Information shown ::

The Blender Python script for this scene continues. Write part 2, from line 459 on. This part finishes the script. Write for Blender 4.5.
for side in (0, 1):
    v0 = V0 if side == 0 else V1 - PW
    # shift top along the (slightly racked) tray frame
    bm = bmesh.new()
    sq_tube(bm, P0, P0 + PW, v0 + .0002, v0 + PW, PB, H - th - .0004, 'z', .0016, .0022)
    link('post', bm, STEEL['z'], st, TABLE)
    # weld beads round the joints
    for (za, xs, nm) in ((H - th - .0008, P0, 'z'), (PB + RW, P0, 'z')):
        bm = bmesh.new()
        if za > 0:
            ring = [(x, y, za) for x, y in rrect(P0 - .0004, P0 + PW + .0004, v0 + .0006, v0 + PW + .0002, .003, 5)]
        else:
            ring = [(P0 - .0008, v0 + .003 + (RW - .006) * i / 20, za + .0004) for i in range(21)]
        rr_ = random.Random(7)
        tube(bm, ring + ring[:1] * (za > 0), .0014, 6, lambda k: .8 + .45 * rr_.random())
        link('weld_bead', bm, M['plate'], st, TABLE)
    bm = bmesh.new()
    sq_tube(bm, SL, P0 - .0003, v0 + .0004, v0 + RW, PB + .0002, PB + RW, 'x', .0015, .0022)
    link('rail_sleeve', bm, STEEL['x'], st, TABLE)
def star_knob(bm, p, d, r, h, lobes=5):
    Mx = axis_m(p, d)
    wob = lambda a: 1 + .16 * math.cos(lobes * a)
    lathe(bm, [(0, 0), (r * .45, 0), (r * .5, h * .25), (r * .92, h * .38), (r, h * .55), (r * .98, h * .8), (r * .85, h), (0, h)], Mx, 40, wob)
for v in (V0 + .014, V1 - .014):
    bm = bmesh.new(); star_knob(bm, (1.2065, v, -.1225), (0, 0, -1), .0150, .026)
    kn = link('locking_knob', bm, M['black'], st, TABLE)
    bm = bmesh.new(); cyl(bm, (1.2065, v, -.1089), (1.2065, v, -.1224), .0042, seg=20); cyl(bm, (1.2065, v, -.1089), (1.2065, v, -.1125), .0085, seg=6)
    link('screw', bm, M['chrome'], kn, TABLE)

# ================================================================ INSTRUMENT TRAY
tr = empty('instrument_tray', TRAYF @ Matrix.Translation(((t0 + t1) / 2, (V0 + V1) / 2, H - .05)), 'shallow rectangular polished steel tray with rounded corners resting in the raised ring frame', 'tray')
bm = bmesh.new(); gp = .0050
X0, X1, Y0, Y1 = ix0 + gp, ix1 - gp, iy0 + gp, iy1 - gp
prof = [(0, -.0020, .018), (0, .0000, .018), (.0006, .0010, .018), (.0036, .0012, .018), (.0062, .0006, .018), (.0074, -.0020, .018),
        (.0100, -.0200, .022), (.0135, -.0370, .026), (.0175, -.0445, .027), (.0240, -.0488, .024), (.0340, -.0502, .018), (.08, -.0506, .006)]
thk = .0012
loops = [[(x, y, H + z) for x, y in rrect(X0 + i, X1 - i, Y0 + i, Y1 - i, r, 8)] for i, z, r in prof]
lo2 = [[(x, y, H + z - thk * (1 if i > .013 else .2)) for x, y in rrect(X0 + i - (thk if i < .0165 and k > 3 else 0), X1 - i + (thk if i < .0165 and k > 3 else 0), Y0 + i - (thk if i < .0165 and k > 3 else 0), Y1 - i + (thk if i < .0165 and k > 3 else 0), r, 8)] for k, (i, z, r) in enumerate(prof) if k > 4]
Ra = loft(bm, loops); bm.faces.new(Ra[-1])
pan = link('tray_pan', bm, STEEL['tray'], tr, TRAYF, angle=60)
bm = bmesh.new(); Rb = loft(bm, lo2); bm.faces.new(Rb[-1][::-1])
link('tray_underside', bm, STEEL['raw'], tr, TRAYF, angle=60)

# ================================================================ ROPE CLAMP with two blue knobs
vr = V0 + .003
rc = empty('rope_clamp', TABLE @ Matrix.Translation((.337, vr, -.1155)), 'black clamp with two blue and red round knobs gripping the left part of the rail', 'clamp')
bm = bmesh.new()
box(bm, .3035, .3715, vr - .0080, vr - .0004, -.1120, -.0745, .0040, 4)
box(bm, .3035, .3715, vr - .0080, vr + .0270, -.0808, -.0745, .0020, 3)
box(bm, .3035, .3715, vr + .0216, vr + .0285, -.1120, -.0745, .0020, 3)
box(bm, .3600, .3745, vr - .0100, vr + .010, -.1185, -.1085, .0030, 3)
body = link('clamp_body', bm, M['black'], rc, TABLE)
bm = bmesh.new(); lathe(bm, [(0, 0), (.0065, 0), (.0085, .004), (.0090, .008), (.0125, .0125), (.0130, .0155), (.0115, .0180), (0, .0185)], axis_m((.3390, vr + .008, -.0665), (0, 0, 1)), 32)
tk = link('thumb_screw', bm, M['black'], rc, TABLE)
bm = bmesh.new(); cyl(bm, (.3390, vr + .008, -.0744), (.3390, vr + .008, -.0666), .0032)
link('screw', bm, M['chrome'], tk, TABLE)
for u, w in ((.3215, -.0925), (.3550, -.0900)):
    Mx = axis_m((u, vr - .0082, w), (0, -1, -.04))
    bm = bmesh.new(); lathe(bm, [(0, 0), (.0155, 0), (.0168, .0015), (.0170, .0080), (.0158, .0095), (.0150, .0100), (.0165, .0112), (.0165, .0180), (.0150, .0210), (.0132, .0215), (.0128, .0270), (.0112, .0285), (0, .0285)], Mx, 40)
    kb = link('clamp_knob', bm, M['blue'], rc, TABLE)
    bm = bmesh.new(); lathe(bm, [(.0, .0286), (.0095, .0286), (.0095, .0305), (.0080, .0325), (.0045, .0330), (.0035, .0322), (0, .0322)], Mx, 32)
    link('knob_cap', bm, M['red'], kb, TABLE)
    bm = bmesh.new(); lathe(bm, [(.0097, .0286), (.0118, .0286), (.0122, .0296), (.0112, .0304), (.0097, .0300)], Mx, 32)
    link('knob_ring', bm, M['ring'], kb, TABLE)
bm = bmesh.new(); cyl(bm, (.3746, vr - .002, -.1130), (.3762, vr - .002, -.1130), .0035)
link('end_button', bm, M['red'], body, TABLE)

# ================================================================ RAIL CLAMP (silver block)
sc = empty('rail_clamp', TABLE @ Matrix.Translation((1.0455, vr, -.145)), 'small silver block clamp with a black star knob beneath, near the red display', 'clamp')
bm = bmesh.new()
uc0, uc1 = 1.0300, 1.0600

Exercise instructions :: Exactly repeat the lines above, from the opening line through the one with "link('screw', bm, M['chrome'], kn, TABLE)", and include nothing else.

Result ::
The Blender Python script for this scene continues. Write part 2, from line 459 on. This part finishes the script. Write for Blender 4.5.
for side in (0, 1):
    v0 = V0 if side == 0 else V1 - PW
    # shift top along the (slightly racked) tray frame
    bm = bmesh.new()
    sq_tube(bm, P0, P0 + PW, v0 + .0002, v0 + PW, PB, H - th - .0004, 'z', .0016, .0022)
    link('post', bm, STEEL['z'], st, TABLE)
    # weld beads round the joints
    for (za, xs, nm) in ((H - th - .0008, P0, 'z'), (PB + RW, P0, 'z')):
        bm = bmesh.new()
        if za > 0:
            ring = [(x, y, za) for x, y in rrect(P0 - .0004, P0 + PW + .0004, v0 + .0006, v0 + PW + .0002, .003, 5)]
        else:
            ring = [(P0 - .0008, v0 + .003 + (RW - .006) * i / 20, za + .0004) for i in range(21)]
        rr_ = random.Random(7)
        tube(bm, ring + ring[:1] * (za > 0), .0014, 6, lambda k: .8 + .45 * rr_.random())
        link('weld_bead', bm, M['plate'], st, TABLE)
    bm = bmesh.new()
    sq_tube(bm, SL, P0 - .0003, v0 + .0004, v0 + RW, PB + .0002, PB + RW, 'x', .0015, .0022)
    link('rail_sleeve', bm, STEEL['x'], st, TABLE)
def star_knob(bm, p, d, r, h, lobes=5):
    Mx = axis_m(p, d)
    wob = lambda a: 1 + .16 * math.cos(lobes * a)
    lathe(bm, [(0, 0), (r * .45, 0), (r * .5, h * .25), (r * .92, h * .38), (r, h * .55), (r * .98, h * .8), (r * .85, h), (0, h)], Mx, 40, wob)
for v in (V0 + .014, V1 - .014):
    bm = bmesh.new(); star_knob(bm, (1.2065, v, -.1225), (0, 0, -1), .0150, .026)
    kn = link('locking_knob', bm, M['black'], st, TABLE)
    bm = bmesh.new(); cyl(bm, (1.2065, v, -.1089), (1.2065, v, -.1224), .0042, seg=20); cyl(bm, (1.2065, v, -.1089), (1.2065, v, -.1125), .0085, seg=6)
    link('screw', bm, M['chrome'], kn, TABLE)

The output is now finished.